Community Op-Ed: Pathways to success for our young people

NYC Mayor Eric Adams. Photo profile picture on Twitter @NYCMayor

Our city’s future depends on being able to help our young people grow, fulfill their potential, and thrive in an ever-changing economy.

These days, it’s rare to think about spending decades at the same job, and education is the key to developing the flexibility and resourcefulness that our youth need to succeed. Helping each child find their way and achieve the career of their dreams has been a goal of our administration since day one.

That is why we expanded our Summer Youth Employment Program and Summer Rising to serve a record number of young people and launched FutureReadyNYC with Google and Northwell Health to provide our youth with apprenticeships and opportunities in in-demand sectors, like tech and health care.
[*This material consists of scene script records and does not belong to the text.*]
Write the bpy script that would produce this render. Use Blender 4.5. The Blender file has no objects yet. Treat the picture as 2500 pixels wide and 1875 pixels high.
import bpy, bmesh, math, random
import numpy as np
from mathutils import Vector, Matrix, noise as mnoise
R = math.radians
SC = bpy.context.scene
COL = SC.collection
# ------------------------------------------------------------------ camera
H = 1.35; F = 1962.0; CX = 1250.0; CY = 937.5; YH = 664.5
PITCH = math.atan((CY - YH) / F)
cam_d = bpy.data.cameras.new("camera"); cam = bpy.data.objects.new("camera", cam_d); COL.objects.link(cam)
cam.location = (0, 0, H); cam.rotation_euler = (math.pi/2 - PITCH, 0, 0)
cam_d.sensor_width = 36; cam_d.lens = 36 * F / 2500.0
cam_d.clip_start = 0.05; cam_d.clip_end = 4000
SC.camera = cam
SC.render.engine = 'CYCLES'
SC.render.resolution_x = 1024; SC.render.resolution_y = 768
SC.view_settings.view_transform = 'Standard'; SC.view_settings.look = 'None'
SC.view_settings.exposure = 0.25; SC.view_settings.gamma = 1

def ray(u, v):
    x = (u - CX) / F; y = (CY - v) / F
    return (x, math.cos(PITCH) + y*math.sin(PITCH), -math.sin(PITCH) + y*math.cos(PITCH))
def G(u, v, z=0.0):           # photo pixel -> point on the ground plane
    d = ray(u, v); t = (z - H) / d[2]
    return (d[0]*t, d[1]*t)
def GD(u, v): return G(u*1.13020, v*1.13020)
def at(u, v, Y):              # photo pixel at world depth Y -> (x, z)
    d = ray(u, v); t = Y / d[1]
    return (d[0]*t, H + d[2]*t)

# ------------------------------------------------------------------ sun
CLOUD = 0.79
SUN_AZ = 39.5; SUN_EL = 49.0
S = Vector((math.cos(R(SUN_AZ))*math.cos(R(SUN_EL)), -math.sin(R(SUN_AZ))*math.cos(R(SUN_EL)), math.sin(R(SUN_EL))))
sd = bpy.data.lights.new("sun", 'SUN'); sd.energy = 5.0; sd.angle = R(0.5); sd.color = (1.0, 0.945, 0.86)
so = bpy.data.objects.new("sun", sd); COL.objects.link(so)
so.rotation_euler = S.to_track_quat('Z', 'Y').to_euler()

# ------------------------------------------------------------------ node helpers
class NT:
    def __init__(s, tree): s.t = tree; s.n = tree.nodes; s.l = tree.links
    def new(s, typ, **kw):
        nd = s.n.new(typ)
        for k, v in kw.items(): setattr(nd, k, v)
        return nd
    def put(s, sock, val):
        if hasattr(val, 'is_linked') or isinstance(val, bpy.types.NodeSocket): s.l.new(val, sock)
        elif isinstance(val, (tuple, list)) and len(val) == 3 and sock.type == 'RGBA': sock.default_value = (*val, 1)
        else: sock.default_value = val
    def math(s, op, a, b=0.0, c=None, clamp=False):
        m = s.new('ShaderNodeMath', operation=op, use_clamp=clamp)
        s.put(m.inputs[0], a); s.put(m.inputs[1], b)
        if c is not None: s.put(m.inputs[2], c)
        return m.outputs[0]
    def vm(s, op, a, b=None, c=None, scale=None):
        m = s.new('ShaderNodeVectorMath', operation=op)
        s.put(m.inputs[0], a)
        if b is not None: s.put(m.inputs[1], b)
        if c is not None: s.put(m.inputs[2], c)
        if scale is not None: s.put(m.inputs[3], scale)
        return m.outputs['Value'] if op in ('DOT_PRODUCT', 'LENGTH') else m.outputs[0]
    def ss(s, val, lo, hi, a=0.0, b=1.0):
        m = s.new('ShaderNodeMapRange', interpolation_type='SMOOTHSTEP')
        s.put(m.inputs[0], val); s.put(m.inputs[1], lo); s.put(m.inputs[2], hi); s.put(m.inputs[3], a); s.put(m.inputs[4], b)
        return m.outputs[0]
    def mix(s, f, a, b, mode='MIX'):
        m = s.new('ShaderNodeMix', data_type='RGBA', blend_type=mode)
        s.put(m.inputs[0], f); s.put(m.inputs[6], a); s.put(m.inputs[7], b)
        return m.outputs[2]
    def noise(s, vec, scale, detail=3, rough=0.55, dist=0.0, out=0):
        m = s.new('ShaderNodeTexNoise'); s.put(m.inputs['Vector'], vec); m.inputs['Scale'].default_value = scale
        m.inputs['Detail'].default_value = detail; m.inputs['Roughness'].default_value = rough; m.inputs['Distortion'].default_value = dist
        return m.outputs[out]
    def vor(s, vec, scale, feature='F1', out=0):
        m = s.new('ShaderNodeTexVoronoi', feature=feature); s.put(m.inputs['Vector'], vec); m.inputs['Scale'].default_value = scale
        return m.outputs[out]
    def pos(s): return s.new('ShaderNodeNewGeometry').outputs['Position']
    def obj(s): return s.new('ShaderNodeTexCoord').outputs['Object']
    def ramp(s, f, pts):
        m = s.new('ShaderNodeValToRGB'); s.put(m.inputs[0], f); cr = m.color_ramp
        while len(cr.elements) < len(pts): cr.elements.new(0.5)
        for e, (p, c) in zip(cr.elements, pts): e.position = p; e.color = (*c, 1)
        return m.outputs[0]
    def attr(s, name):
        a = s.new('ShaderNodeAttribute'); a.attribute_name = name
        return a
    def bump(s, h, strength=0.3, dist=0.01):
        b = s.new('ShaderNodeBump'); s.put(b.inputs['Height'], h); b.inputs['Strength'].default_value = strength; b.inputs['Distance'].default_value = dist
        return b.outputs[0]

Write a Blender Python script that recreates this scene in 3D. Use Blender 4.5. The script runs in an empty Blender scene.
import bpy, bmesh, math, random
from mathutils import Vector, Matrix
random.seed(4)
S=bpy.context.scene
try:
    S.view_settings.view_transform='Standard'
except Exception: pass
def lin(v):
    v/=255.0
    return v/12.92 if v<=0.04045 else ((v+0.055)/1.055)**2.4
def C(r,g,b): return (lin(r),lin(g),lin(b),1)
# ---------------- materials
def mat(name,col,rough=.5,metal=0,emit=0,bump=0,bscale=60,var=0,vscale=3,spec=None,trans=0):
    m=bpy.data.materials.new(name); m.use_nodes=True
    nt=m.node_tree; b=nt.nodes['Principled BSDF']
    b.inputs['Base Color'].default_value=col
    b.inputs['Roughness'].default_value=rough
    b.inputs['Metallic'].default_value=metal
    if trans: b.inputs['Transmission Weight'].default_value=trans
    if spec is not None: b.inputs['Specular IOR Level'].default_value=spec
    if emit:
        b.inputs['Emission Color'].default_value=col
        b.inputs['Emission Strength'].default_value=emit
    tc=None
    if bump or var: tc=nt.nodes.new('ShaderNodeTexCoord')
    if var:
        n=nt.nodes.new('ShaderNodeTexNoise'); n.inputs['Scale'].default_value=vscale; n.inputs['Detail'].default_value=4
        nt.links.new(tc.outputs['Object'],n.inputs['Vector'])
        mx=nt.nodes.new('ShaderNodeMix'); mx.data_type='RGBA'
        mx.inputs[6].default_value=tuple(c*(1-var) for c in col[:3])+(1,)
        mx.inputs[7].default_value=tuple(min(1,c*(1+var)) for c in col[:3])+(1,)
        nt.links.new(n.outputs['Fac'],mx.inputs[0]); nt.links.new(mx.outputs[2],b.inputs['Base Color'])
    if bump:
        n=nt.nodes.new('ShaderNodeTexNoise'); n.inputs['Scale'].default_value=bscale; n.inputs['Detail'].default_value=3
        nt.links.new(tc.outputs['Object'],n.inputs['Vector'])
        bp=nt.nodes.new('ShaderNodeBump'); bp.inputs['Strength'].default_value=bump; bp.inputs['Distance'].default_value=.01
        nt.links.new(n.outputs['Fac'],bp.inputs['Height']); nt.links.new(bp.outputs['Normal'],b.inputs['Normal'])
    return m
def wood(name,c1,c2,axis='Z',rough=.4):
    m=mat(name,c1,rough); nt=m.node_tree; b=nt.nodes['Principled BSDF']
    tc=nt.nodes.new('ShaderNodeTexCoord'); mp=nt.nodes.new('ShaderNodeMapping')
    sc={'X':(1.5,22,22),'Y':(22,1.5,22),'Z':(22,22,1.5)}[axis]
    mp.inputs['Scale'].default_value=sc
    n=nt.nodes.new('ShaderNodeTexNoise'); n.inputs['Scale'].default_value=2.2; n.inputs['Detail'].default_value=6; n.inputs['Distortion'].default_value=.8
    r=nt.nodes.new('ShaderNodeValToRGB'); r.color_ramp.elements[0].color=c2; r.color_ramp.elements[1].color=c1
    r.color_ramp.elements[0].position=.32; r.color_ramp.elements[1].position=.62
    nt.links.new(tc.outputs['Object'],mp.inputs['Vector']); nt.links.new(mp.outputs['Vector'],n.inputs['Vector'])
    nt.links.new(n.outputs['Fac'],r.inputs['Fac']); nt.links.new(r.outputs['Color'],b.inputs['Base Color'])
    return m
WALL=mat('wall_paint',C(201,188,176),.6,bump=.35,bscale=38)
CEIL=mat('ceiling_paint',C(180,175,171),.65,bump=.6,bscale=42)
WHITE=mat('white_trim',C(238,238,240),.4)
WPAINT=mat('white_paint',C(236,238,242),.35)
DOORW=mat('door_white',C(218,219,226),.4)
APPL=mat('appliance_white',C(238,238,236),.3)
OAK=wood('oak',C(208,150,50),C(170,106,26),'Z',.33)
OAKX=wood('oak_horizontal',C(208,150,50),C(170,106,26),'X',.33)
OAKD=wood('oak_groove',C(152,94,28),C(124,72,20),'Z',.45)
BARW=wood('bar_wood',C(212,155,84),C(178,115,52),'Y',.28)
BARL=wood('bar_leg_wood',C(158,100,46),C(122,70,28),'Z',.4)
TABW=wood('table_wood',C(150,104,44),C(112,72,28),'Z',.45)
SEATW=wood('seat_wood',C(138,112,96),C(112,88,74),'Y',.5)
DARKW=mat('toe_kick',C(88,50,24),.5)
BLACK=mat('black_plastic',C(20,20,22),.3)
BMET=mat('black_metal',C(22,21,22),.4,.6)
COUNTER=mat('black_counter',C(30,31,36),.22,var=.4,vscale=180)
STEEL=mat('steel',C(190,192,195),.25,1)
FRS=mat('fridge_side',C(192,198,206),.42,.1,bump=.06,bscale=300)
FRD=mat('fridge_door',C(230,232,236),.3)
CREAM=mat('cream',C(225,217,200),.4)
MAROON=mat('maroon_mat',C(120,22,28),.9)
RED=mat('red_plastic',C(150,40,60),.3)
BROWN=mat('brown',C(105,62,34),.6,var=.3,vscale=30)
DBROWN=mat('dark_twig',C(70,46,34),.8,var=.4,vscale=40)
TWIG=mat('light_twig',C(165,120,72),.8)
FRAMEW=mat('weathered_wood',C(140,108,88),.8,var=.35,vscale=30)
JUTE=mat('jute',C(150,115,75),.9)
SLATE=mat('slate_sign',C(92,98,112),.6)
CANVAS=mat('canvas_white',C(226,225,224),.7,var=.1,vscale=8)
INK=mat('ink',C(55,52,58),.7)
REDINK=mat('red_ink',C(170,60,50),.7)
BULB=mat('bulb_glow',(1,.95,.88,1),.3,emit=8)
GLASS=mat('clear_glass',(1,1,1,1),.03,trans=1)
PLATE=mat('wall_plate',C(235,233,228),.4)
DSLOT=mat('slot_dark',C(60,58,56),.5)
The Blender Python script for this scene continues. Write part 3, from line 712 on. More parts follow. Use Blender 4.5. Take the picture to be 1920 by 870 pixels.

And now, we are building on those initiatives with Pathways to an Inclusive Economy: An Action Plan for Young Adult Career Success. This is a more than $600 million, forward-thinking roadmap that will position 250,000 young people to thrive in our city’s economy.

The plan includes notable new investments like $10 million in the CUNY 2x Tech initiative, which offers our young people a pipeline to the tech sector, by bringing the initiative to five new CUNY campuses, including community colleges for the first time ever.

Additionally, we have secured a $130 million grant from the federal government to become the first city to partner with the U.S. Department of Labor Jobs Corps Program. This will allow us to train, place, and provide wraparound support to 2,000 young adults in fast-growing industries — all free of charge.

We also know that all young people don’t start at the same place. We must be able to serve our youth where they are. The New York City Department of Youth and Community Development and the

Metropolitan Transportation Authority are piloting new electrical pre-apprenticeship programs for 50 out-of-school and out-of-work young adults, thanks to a $1.7 million grant from the Department of Labor.

It is important for New Yorkers to understand what all these programs mean for our young people. Right now, a middle schooler has the opportunity to attend Summer Rising, visit a CUNY college, and realize that college is a possibility. Each of these steps are crucial.

Helping them visit a CUNY college expands their horizons and allows them to dream big.

In high school, our young people can get a paid internship at a tech firm through the Summer Youth Employment Program, and perhaps realize they love computers. After that, they can attend that same CUNY college they visited when they were younger, major in computer science, and become an apprentice for a tech company, gaining a mentor and hands-on experience.

Our goal for our young people is to have them graduate with a degree in one hand, and a job offer in the other because government has been creating the right environment for them every step of the way.

Our message is clear. We are telling employers your future talent is right here in New York City. Not only are you going to get young people with technical skills, but you’re going to get real New Yorkers — people who are able to handle a variety of situations and bring a diversity of backgrounds and experience to their work.

This plan is for our young people because New York City is still the place where anything is possible.